Of course I’ve stumbled thus far this year as well. It’s inevitable. But I’ve also expanded my practice and tried new things which are steeped in educational value for 21rst century students. For this, I feel good.

However, being that I am pausing to reflect I realize, I do need to step it up. More reading. More reading. More reading. Considering that I have a chest full of tools at my disposal to elevate their reading comprehension as well as their academic performance — not to mention their writing skills — I need to step on the gas to make sure I get through a bunch more of it. The first half of the year has vanished in a blink of an eye and the second half will, I am sure, do the same.

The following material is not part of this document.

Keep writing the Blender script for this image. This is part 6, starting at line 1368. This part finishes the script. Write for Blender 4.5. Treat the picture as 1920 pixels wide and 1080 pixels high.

Watch out kids! If you thought we were moving at a demanding pace first semester, it’s time for Mr. Alan to step on the gas!

Sometimes life is tough…

Posted on February 4, 2009 at 5:30 PM by Alan Sitomer

All of us get down now and then. It’s just a natural part of being alive. I think that schools sometimes have a way of bringing teachers down though, down in a way that can be profound. Why? Maybe because the pain isn’t really just about your own life but it’s the pain you see in the lives of kids — pain you work so hard to shelter young people from but at the end of the day, you just can’t. There are too many of them and too few of us and we all know how badly we are up against it in terms of time, resources, support, and so on.

And then, just when glum seems like it can turn to morose (for reasons that need know specificity; all educators ride an emotional roller coaster every year and none of us are immune. Not even us almost chronically optimistic folks) something comes your way which reminds you why life is amazing and schools are even amazing-er.